The area, known as the Deanery Orchard, sits roughly forty metres south-east of the cathedral, and its peculiarity lies in precisely that distance. One adult burial was found fifteen metres south of the graveyard's present boundary wall, meaning whoever was laid there rested just outside the consecrated ground rather than within it. Two further burials, one of an infant, lay towards the centre of the site. All three were orientated east to west with the heads to the west, following the conventional Christian practice of burying the dead to face the rising sun at resurrection. None of the graves appears to represent an extension of the main graveyard; they are more likely extra-mural interments, a term for burials placed deliberately beyond the formal cemetery boundary, a practice that sometimes reflected social exclusion, the status of unbaptised infants, or simply circumstance. All three were preserved in place rather than removed.

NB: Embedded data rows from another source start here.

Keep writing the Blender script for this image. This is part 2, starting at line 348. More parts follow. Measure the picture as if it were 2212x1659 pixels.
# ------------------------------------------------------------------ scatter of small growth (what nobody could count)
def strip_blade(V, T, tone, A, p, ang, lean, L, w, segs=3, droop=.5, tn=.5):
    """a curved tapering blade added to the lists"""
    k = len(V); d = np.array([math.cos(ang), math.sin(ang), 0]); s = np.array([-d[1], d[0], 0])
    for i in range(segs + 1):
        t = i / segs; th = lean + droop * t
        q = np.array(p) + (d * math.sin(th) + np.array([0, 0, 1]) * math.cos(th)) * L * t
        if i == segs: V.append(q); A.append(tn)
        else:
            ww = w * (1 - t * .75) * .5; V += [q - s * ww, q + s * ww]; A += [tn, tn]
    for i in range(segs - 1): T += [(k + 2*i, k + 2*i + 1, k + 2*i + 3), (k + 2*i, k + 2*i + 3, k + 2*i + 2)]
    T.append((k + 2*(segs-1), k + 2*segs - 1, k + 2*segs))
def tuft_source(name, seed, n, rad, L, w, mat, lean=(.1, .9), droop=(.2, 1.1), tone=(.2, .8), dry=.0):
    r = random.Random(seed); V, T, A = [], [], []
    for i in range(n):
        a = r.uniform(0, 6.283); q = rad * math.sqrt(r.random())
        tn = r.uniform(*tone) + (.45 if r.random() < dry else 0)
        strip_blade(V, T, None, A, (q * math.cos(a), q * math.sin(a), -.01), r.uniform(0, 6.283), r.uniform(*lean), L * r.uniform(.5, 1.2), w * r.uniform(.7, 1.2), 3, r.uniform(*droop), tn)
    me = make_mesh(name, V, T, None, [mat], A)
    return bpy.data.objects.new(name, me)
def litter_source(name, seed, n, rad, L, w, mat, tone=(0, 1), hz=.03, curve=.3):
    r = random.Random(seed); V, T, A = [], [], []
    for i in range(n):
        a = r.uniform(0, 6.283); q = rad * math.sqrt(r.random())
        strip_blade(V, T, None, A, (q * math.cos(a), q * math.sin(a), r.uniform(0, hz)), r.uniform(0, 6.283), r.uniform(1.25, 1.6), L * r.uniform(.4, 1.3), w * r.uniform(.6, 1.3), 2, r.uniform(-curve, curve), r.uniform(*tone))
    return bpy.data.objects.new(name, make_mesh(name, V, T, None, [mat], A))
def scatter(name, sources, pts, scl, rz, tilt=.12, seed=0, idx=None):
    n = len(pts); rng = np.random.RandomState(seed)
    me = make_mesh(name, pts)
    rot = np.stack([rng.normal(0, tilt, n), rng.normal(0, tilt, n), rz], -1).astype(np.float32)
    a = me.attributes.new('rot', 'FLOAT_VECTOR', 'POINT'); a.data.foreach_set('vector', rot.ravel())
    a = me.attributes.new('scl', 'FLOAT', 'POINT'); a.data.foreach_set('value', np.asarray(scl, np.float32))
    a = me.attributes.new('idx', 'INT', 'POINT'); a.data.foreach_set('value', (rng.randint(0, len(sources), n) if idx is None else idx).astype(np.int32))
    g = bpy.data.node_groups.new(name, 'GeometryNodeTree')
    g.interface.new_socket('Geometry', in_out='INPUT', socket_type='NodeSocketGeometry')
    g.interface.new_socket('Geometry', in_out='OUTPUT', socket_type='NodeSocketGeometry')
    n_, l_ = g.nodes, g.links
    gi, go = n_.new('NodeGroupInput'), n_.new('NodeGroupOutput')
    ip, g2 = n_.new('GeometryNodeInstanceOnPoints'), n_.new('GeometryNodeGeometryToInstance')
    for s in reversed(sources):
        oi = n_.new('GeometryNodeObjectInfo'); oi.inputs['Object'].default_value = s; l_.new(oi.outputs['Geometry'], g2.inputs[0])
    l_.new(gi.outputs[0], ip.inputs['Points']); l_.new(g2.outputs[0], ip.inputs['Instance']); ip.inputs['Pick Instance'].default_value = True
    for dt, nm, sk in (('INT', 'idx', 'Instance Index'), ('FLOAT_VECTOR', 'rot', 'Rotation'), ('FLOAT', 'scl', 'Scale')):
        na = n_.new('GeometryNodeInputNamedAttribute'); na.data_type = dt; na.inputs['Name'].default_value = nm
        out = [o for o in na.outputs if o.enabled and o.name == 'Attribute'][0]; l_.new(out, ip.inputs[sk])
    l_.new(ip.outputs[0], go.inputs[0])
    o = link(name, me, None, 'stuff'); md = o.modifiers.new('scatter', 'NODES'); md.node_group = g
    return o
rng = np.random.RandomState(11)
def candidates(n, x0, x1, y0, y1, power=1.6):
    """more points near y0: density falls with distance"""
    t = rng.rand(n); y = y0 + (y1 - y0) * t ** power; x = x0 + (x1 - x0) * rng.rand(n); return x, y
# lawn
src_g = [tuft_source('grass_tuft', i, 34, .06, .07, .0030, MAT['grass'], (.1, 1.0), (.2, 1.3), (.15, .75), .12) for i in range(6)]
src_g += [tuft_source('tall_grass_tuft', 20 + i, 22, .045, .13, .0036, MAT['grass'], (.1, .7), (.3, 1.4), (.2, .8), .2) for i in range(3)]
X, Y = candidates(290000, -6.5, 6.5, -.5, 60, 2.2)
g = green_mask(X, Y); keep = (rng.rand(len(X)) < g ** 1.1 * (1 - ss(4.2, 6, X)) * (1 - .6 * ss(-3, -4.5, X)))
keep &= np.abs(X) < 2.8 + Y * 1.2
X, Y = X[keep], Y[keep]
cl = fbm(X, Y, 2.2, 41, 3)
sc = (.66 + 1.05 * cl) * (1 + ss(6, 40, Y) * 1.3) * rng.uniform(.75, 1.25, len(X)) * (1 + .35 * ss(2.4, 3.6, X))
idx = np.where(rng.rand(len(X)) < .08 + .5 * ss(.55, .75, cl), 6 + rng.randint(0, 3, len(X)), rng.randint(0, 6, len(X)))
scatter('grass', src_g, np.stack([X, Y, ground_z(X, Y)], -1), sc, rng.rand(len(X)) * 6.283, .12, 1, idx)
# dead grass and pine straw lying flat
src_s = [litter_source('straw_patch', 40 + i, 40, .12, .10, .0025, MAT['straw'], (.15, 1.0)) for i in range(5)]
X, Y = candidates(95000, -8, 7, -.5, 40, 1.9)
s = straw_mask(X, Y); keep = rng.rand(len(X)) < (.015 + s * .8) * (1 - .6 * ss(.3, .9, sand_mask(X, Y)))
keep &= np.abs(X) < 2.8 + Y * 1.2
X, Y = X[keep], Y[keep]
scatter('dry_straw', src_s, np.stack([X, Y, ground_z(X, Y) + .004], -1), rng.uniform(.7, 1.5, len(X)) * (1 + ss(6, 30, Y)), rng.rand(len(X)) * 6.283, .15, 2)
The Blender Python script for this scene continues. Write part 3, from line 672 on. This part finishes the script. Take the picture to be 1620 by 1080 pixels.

The Deanery Orchard has a layered history that makes the presence of these burials all the stranger. John Rocque's 1758 map of Kilkenny shows the site looking almost exactly as it does today, though the nineteenth century later divided it into three enclosures with stone fences. Before it served as the orchard for the Deanery, which sat on the opposite side of Coach Road, a road built in 1690, the land formed part of the plot belonging to the precentor's manse house within the Cathedral Close. The precentor was a senior cathedral official responsible for music and liturgy, and his residence would have made this a firmly ecclesiastical precinct. Test-excavations carried out separately by Andrew Gittens in 2002 and Cóilín Ó Drisceoil in 2006 uncovered the burials, along with glazed red earthenware pottery of eighteenth or nineteenth century date found within one of the grave-cuts, and evidence that the graves had been dug into post-medieval cultivation soil, suggesting the ground had been worked for growing before, or alongside, its use for burial.